How to solve $\int \frac{\sqrt{x^2-1}}{x^2}dx$ with trig substitution?

Question

I can't find a good trig identity to use on this equation, and I'm stuck. I feel like there's something based on $1 + \tan^2(x) = \sec^2(x)$ that will let me solve it, but I can't figure out what.

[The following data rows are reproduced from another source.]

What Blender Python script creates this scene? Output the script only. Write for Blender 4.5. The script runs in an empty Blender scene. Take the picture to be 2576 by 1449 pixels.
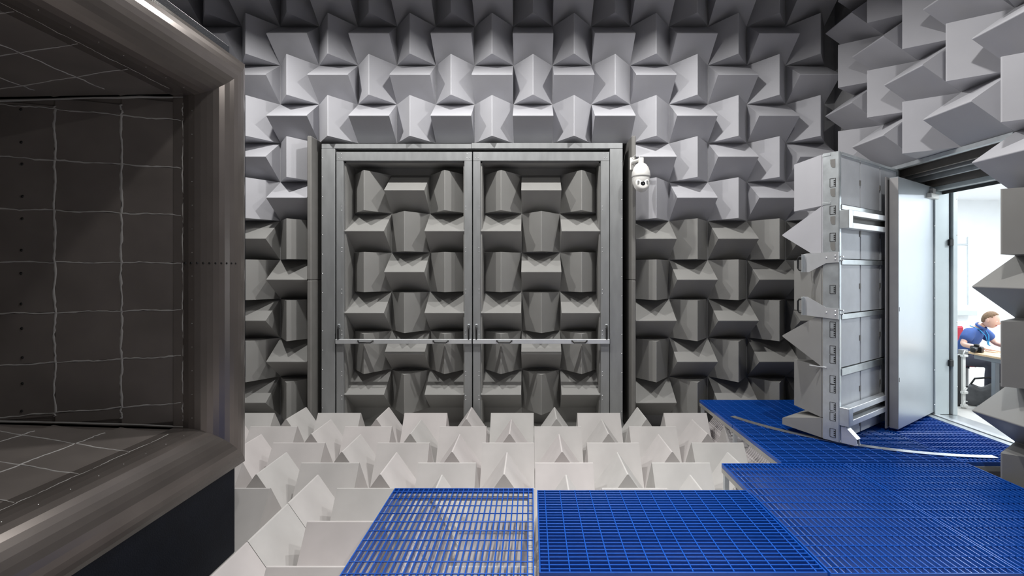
import bpy, bmesh, math, random
from mathutils import Vector, Matrix
random.seed(7)
SC = bpy.context.scene
COL = SC.collection
R = math.radians
# ------------------------------------------------------------------ camera / light / exposure
E = 1.86                       # eye height above the blue walkway grating (z = 0)
F, VX, VY = 1252.0, 1336.7, 683.8
cam = bpy.data.cameras.new('camera'); camo = bpy.data.objects.new('camera', cam); COL.objects.link(camo)
cam.sensor_width = 36; cam.lens = 36 * F / 2576
cam.shift_x = (1288 - VX) / 2576; cam.shift_y = (VY - 724.5) / 2576
cam.clip_start = .05; cam.clip_end = 100
camo.location = (0, 0, E); camo.rotation_euler = (R(90), 0, 0)
SC.camera = camo
w = bpy.data.worlds.new('world'); SC.world = w; w.use_nodes = True
w.node_tree.nodes['Background'].inputs[0].default_value = (.02, .02, .022, 1)
w.node_tree.nodes['Background'].inputs[1].default_value = 1
SC.view_settings.view_transform = 'Standard'; SC.view_settings.look = 'None'
SC.view_settings.gamma = 1; SC.view_settings.use_curve_mapping = False
SC.view_settings.exposure = 0.0
SC.cycles.max_bounces = 6; SC.cycles.diffuse_bounces = 4; SC.cycles.glossy_bounces = 3; SC.cycles.adaptive_threshold = .02
LAMP_W = 100.0                  # chamber lamps
SIDE_W = 88.0                  # lamps along the right wall and by the wind tunnel mouth
MOUTH_W = 30.0
INNER_W, INNER_SPREAD = 40.0, 66   # louvred lamps in the middle
LAMP_COL = (1, .985, .96)
OFFICE_W = 98.0               # office panels
OFFICE_COL = (.87, .945, 1)
LAMPS = [(-3.3, 5.75, 'full', 'leftmost of the back row'), (-.85, 5.75, 'full', 'middle of the back row'), (1.55, 5.75, 'full', 'rightmost of the back row'),
         (-1.1, 3.0, 'mouth', 'in the middle row beside the wind tunnel mouth'), (.9, 2.9, 'inner', 'middle of the middle row'),
         (2.8, 3.1, 'side', 'in the middle row beside the right wall'), (-1.1, .2, 'inner', 'left of the front row'), (2.6, .2, 'inner', 'right of the front row')]
LAMP_Z = E + 3.66
OFFICE_LAMPS = [(7.0, 5.2), (7.0, 7.9), (9.2, 6.6)]

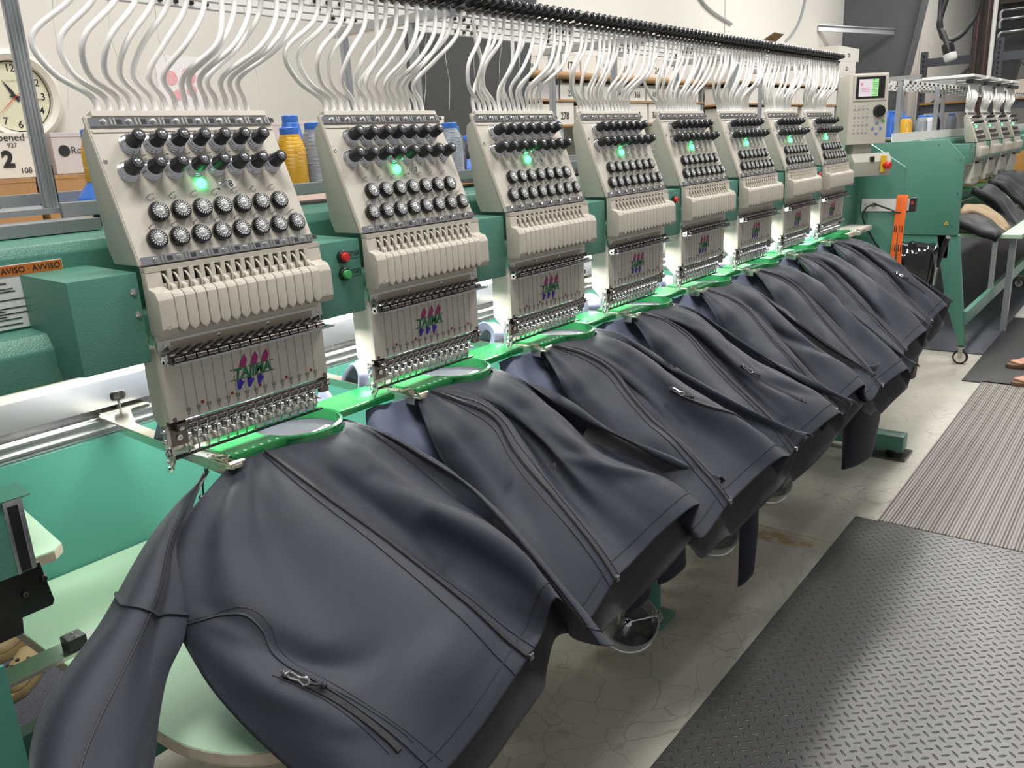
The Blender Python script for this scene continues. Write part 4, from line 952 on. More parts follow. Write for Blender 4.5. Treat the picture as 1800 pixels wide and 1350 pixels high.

$$\int \frac{\sqrt{x^2-1}}{x^2}dx = A $$

Let $x = \sec \theta$

Then $dx = \sec \theta \tan \theta$

$$A =\int \frac{\sqrt{\sec^2 \theta - 1}}{\sec^2\theta}\sec\theta\tan\theta \ d\theta$$

$$= \int \frac{\sqrt{(\tan^2\theta +1 ) - 1}}{\sec^2\theta}\sec\theta\tan\theta \ d\theta$$

$$=\int \frac{\tan^2\theta}{\sec\theta}d \theta$$

How can I solve this integral with trigonometric substitution?

Answer 1

hint: $\dfrac{\tan^2\theta}{\sec \theta} = \sec \theta - \cos \theta$

Answer 2

It is actually more convenient to integrate directly,

$$I=\int \frac{\sqrt{x^2-1}}{x^2}dx=-\int \sqrt{x^2-1}d\left(\frac{1}{x}\right)$$

Integrate-by-parts,

$$I=-\frac{1}{x}\sqrt{x^2-1} +\int \frac{dx}{\sqrt{x^2-1}}$$ $$=-\frac{1}{x}\sqrt{x^2-1}+\ln\left(\sqrt{x^2-1}+x\right) +C$$